== SOURCE EXCERPT ==
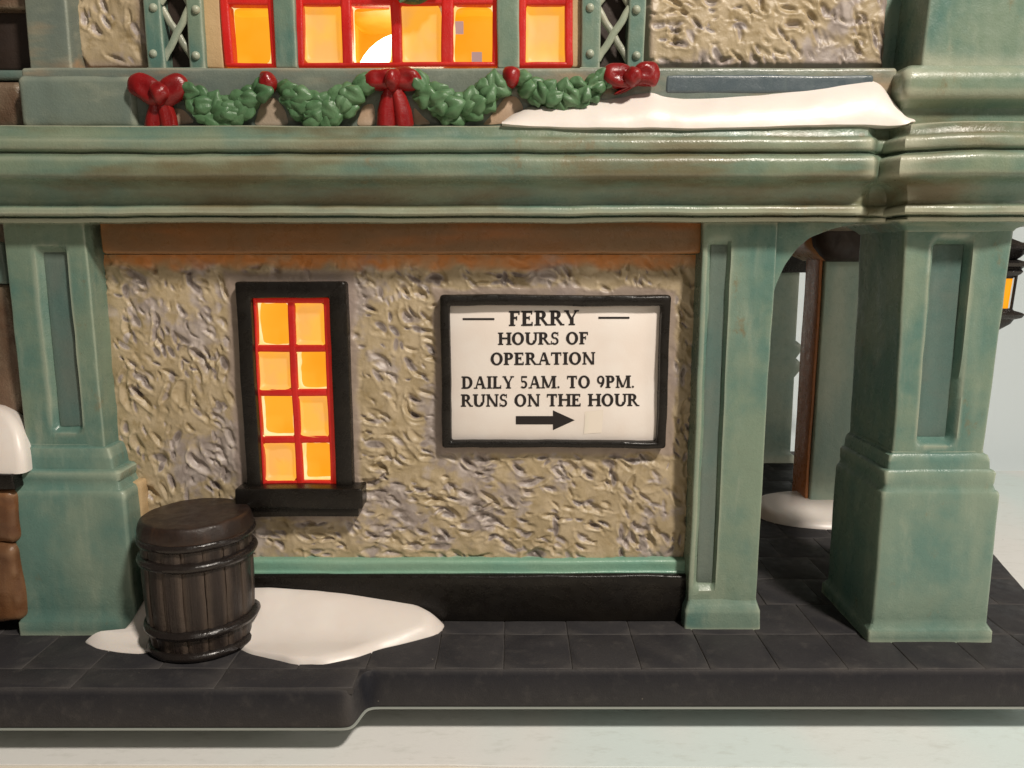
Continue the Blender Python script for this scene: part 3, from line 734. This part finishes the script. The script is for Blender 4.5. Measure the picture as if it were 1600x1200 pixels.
# upper windows
YU = -.24
def upper(x0, x1, cols, seed, barx):
    rects = [(PX(x0, 60, YU), PX(cols[0][0] + 1, 60, YU), PZ(103, YU), PZ(-75, YU)), (PX(cols[-1][1] - 1, 60, YU), PX(x1, 60, YU), PZ(103, YU), PZ(-75, YU)), (PX(x0, 60, YU) + .01, PX(x1, 60, YU) - .01, PZ(104, YU), PZ(97, YU))]
    for a, b in barx: rects.append((PX(a, 60, YU), PX(b, 60, YU), PZ(103, YU), PZ(-75, YU)))
    rects.append((PX(x0, 60, YU) + .01, PX(x1, 60, YU) - .01, PZ(6, YU), PZ(-8, YU)))
    return part('window', frame_bars(rects, YU, -.02, .03, seed, .012), M_redframe)
def upane(win, x0, x1, bright, i, yb=.35, m=None):
    for (ya, yb_) in ((5, 98), (-74, -9)):
        q4 = [(PX(px, 60, -.18), PZ(py, -.18)) for px, py in qd(x0 - 1.5, ya - 1.5, x1 + 1.5, yb_ + 1.5)]
        p = smooth_loop(resample(q4, .06), 3); n = len(p); c = p.mean(0)
        p = wob(np.stack([p[:, 0], 0 * p[:, 0], p[:, 1]], 1), .016, 2.5, 17 + i)[:, [0, 2]]
        if bright:
            ri = [[(x, -.16, z) for x, z in p], [(x, .0, z) for x, z in offset_loop(p, .02)]]
            v, fc = loft(ri, False); nb = len(fc)
            big = c + (p - c) * 1.5
            ri2 = [[(x, .0, z) for x, z in offset_loop(p, .02)], [(x, .02, z) for x, z in big], [(x, yb, z) for x, z in big]]
            v2, f2 = loft(ri2, False); f2.append([2 * n + k for k in range(n)])
            vv, ff = join((v, fc), (v2, f2))
            obj('pane', (vv, ff), [M_reveal, m or M_amber], win, fmat=[0] * nb + [1] * len(f2), angle=30)
        else:
            ri = [[(x, .02, z) for x, z in p]]
            for s, d in ((1, 0), (.97, .02), (.9, .05), (.8, .065), (.45, .07), (.15, .066)):
                ri.append([(c[0] + (x - c[0]) * s, -.16 + d, c[1] + (z - c[1]) * s) for x, z in p])
            v, fc = loft(ri); obj('pane', (wob(v, .012, 2.5, 17 + i), fc), M_dull, win)
w1 = upper(347, 430, [(360, 421)], 111, []); upane(w1, 360, 421, True, 1)
w2 = upper(462, 778, [(473, 532), (708, 771)], 121, [(533, 549), (611, 627), (689, 708)])
upane(w2, 473, 532, False, 2); upane(w2, 550, 610, True, 3, 1.2, M_amber2); upane(w2, 627, 688, False, 4); upane(w2, 709, 771, True, 5)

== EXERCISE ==
Locate the lines above that hold the word "part". Show every one of them.

== EXERCISE ANSWER ==
Continue the Blender Python script for this scene: part 3, from line 734. This part finishes the script. The script is for Blender 4.5. Measure the picture as if it were 1600x1200 pixels.
    return part('window', frame_bars(rects, YU, -.02, .03, seed, .012), M_redframe)